Start of EXERCISE INPUT

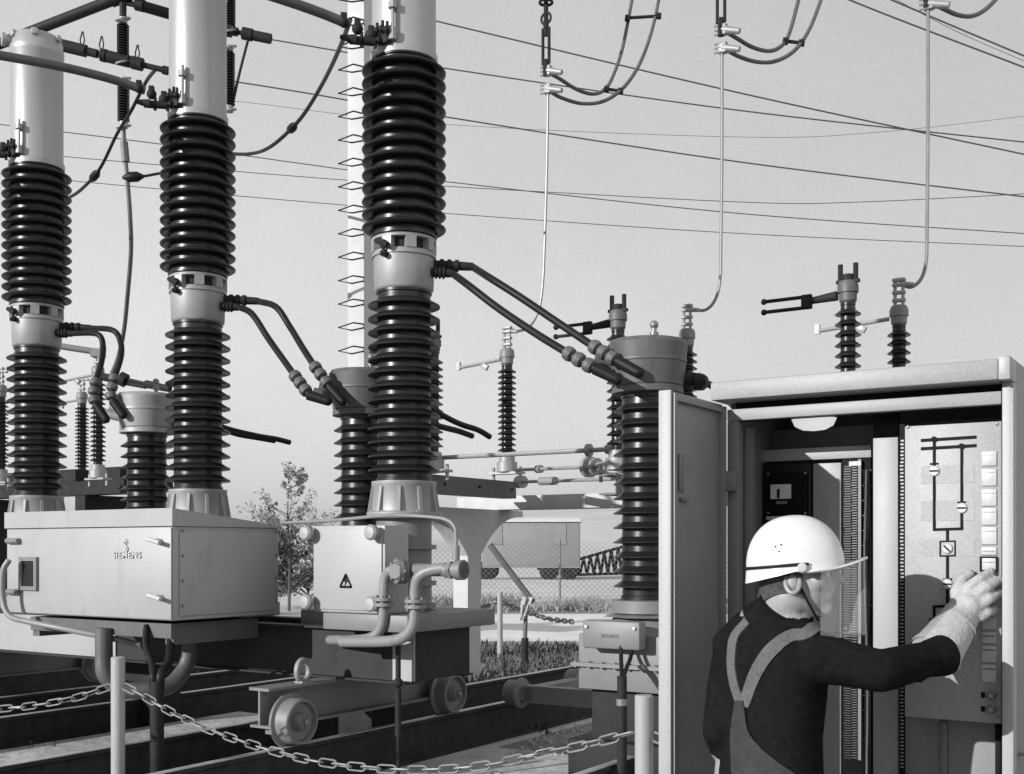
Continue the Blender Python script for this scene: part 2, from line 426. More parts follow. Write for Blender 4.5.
    mb.box(q+Vector((0, -.0, -.03)), (.08, .08, .06), bev=.01)
    for dx, dz in ((-.05, .03), (.0, .035), (.04, .02), (-.03, -.04)): mb.ball(q+Vector((dx, -.05, dz)), .026, 8); mb.cyl(q+Vector((dx, -.04, dz-.03)), q+Vector((dx, -.04, dz+.06)), .012, seg=6)
    for k in range(3):
        p = q+Vector((-.08-.065*k, -.07-.07*k, .035*k)); mb.ball(p, .044-.003*k, 10); mb.box(p+Vector((0, 0, .03)), (.045, .045, .07), Matrix.Rotation(.7, 3, 'Z'), bev=.008)
    for k in range(2):
        p = q+Vector((-.05-.07*k, -.06-.065*k, -.05)); mb.cyl(p, p+Vector((-.06, -.06, .0)), .03, seg=10); mb.cyl(p+Vector((0, 0, -.045)), p+Vector((0, 0, .06)), .013, seg=6)
    mb.cyl(q+Vector((-.14, -.16, -.05)), q+Vector((-.22, -.24, -.04)), .036, .014, seg=10)
    mb.build('conductor_clamp', M_DARK, t)
    # outlet terminals at the right of the housing
    for (off, z, ln) in ((0, 3.70, .30), (-.10, 3.63, .15)):
        d = Vector((.84, .54, -.05)).normalized(); p = d*.20+Vector((.54, -.84, 0))*-off*.6+Vector((0, 0, z+.01)); mb = MB()
        mb.cyl(p, p+d*ln*.55, .034, seg=12)
        for k in range(3): mb.cyl(p+d*ln*(.2+.18*k), p+d*ln*(.29+.18*k), .044, seg=10)
        mb.cyl(p+d*ln*.55, p+d*ln, .034, .03, seg=12)
        mb.build('outlet_terminal', M_DARK, t)
    return t
POLES = []
for k, lab in enumerate(('nearest and tallest breaker pole, its foot on the platform with the square box',
                         'middle breaker pole, rising behind the big lettered cabinet',
                         'farthest breaker pole, at the left edge with its tank top in view')):
    if k == 0: POLES.append(pole(POLE3, lab, 0))
    else:
        c = copy_tree(POLES[0]); c.location = POLE3+STEP*k; c['label'] = lab; POLES.append(c)
def pw(k, x, y, z):                       # a point in pole k's own frame
    return POLE3+STEP*k+E1*x+E2*y+Vector((0, 0, z))

# ------------------------------------------------------------------ breaker truck: girder along the row, bogies with wheels
truck = thing('breaker_truck', 'long grey girder truck on flanged wheels carrying the breaker poles', 'rail truck', POLE3, RZ)
mb = MB()
u0, u1 = -6.6, .36
for v in (-.33, .30):
    mb.b2((u0, v-.0, .735), (u1, v+.012, 1.075)); mb.b2((u0, v-.06, .722), (u1, v+.06, .7345)); mb.b2((u0, v-.06, 1.0755), (u1, v+.06, 1.09))
for u in [u1-.012]+[-.9-1.2*k for k in range(5)]: mb.b2((u, -.317, .736), (u+.012, .2995, 1.074))
mb.build('girder', M_GIRD_SHADE, truck)
mb = MB(); mb.b2((.17, -.345, .738), (u1-.004, -.3305, 1.072)); mb.build('sunlit_patch', M_LIGHT, truck)  # paler sheet painting the sun patch at the girder's near end
mb = MB(); mb.b2((u0, -.345, .738), (-2.75, -.3305, 1.072)); mb.build('sunlit_patch', M_LIGHT, truck)  # same pale sheet for the sunlit left stretch of the girder
for k in range(3):
    mb = MB(); mb.b2(((-.24 if k == 0 else -.95)-2.148*k, -.60 if k == 0 else -.22, 1.0905), (.50-2.148*k, .44, 1.204), bev=.008); mb.build('platform_slab', M_GREY, truck)
def wheel(c, parent, r=.155, out=1):
    w = MB(); c = Vector(c)
    M = Matrix.Rotation(R(90)*out, 3, 'Y')
    w.lathe([(.05, -.075), (r*1.16, -.07), (r*1.2, -.06), (r*1.2, -.045), (r*1.03, -.035), (r, .0), (r*.985, .06), (r*.94, .068), (r*.86, .066), (r*.80, .03), (r*.42, .022), (r*.36, .06), (r*.30, .085), (r*.12, .088)], c, 44, M)
    o = w.build('wheel', M_GREY, parent)
    h = MB(); h.lathe([(r*.14, .07), (r*.14, .108), (r*.10, .112)], c, 16, M); 
    for i in range(5):
        a = 2*math.pi*i/5; h.lathe([(.008, .06), (.008, .1)], c+M @ Vector((r*.24*math.cos(a), r*.24*math.sin(a), 0)), 6, M)
    h.build('hub_cap', M_ALU, o)
    return o
for k in (0, 2):
    ub = -.26-2.148*k-.06
    mb = MB()
    mb.b2((ub-.16, -1.06, .700), (ub+.02, 1.10, .7195)); mb.b2((ub-.085, -1.05, .47), (ub-.07, 1.09, .6995)); mb.b2((ub-.16, -1.05, .452), (ub+.02, 1.09, .4695))
    for v in (-.88, .88): mb.b2((ub-.10, v-.09, .40), (ub+.02, v+.09, .4515)); mb.cyl((ub-.12, v, .49), (ub+.12, v, .49), .035)
    mb.build('bogie_beam', M_GREY, truck)
    for v in (-.88, .88): wheel((ub+.09, v, .49), truck)
    mb = MB(); cc = Vector((ub-.05, -.66, .80)); mb.torus(cc, .06, .02, Matrix.Rotation(R(90), 3, 'Y'), 24, 8, (1.25, 1)); mb.box(cc+Vector((0, 0, -.075)), (.07, .09, .012)); 
    mb.build('lifting_eye', M_CAST, truck)
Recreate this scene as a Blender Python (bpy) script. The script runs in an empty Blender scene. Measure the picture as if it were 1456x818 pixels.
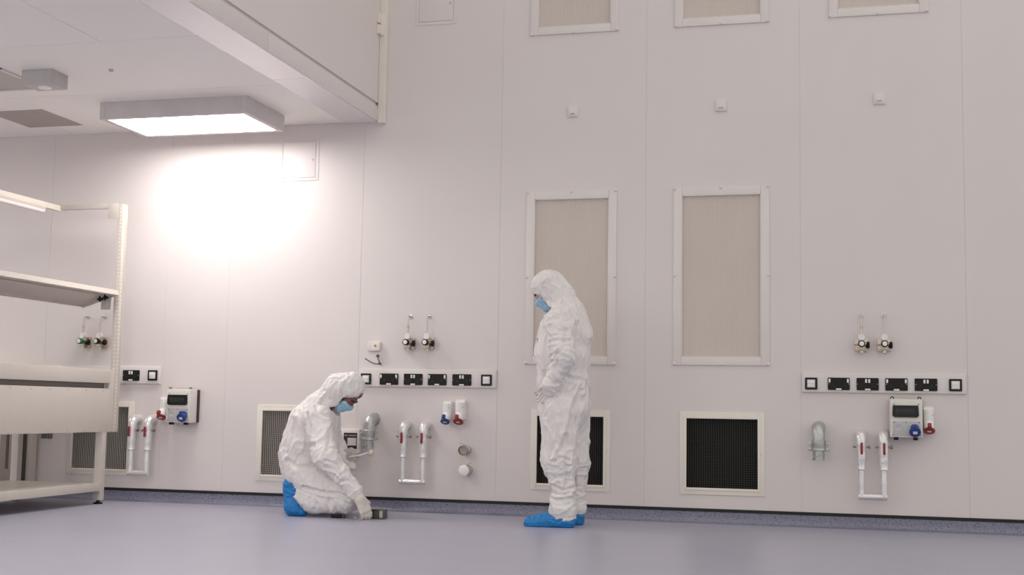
import bpy, bmesh, math
import numpy as np
from mathutils import Vector, Matrix, noise

C = bpy.context.scene.collection
PI = math.pi

# ------------------------------------------------------------------ camera model
FPX, YAW, PITCH, ROLL = 1784.09, 0.25098539, 0.09601593, 0.01675611
CAM = np.array([0.0, -9.05, 0.784077])
cy_, sy_, cp_, sp_, cr_, sr_ = math.cos(YAW), math.sin(YAW), math.cos(PITCH), math.sin(PITCH), math.cos(ROLL), math.sin(ROLL)
FW = np.array([-sy_ * cp_, cy_ * cp_, sp_])
R0 = np.array([cy_, sy_, 0.0])
U0 = np.cross(R0, FW)
RT = R0 * cr_ + U0 * sr_
UP = -R0 * sr_ + U0 * cr_


def at(px, py, y=0.0):
    """point of the depth plane y seen at a place of the photograph"""
    d = FW + RT * (px - 728) / FPX - UP * (py - 409) / FPX
    return CAM + d * ((y - CAM[1]) / d[1])


cam_data = bpy.data.cameras.new('camera')
cam = bpy.data.objects.new('camera', cam_data)
C.objects.link(cam)
m = Matrix.Identity(4)
for i in range(3):
    m[i][0], m[i][1], m[i][2], m[i][3] = RT[i], UP[i], -FW[i], CAM[i]
cam.matrix_world = m
cam_data.sensor_width = 36.0
cam_data.lens = FPX / 1456 * 36
cam_data.clip_end = 100
bpy.context.scene.camera = cam


# ------------------------------------------------------------------ materials
def lin(c):
    return tuple(((v / 255) / 12.92 if v / 255 <= 0.04045 else ((v / 255 + 0.055) / 1.055) ** 2.4) for v in c)


def mat(name, col, rough=0.5, metal=0.0, var=0.04, scale=6.0, bump=0.0, bscale=60.0, spec=0.5, emit=None, estr=0.0, coat=0.0, sss=0.0):
    M = bpy.data.materials.new(name)
    M.use_nodes = True
    nt = M.node_tree
    b = nt.nodes['Principled BSDF']
    b.inputs['Roughness'].default_value = rough
    b.inputs['Metallic'].default_value = metal
    b.inputs['Specular IOR Level'].default_value = spec
    if coat:
        b.inputs['Coat Weight'].default_value = coat
        b.inputs['Coat Roughness'].default_value = 0.08
    tc = nt.nodes.new('ShaderNodeTexCoord')
    n = nt.nodes.new('ShaderNodeTexNoise')
    n.inputs['Scale'].default_value = scale
    n.inputs['Detail'].default_value = 3
    nt.links.new(tc.outputs['Object'], n.inputs['Vector'])
    r = nt.nodes.new('ShaderNodeValToRGB')
    r.color_ramp.elements[0].position = 0.3
    r.color_ramp.elements[1].position = 0.7
    r.color_ramp.elements[0].color = tuple(max(0, v * (1 - var)) for v in col) + (1,)
    r.color_ramp.elements[1].color = tuple(min(1, v * (1 + var)) for v in col) + (1,)
    nt.links.new(n.outputs['Fac'], r.inputs['Fac'])
    nt.links.new(r.outputs['Color'], b.inputs['Base Color'])
    if bump:
        n2 = nt.nodes.new('ShaderNodeTexNoise')
        n2.inputs['Scale'].default_value = bscale
        n2.inputs['Detail'].default_value = 4
        nt.links.new(tc.outputs['Object'], n2.inputs['Vector'])
        bp = nt.nodes.new('ShaderNodeBump')
        bp.inputs['Strength'].default_value = bump
        bp.inputs['Distance'].default_value = 0.004
        nt.links.new(n2.outputs['Fac'], bp.inputs['Height'])
        nt.links.new(bp.outputs['Normal'], b.inputs['Normal'])
    if emit:
        b.inputs['Emission Color'].default_value = emit + (1,)
        b.inputs['Emission Strength'].default_value = estr
    if sss:
        b.inputs['Subsurface Weight'].default_value = sss
        b.inputs['Subsurface Radius'].default_value = (0.02, 0.015, 0.012)
        b.inputs['Subsurface Scale'].default_value = 1.0
    return M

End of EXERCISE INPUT

**WHAT YOU NEED TO DO**
Filter the records above and return every line that holds the word "Python".

**THE RESULT**
Continue the Blender Python script for this scene: part 2, from line 426. More parts follow. Write for Blender 4.5.
Recreate this scene as a Blender Python (bpy) script. The script runs in an empty Blender scene. Measure the picture as if it were 1456x818 pixels.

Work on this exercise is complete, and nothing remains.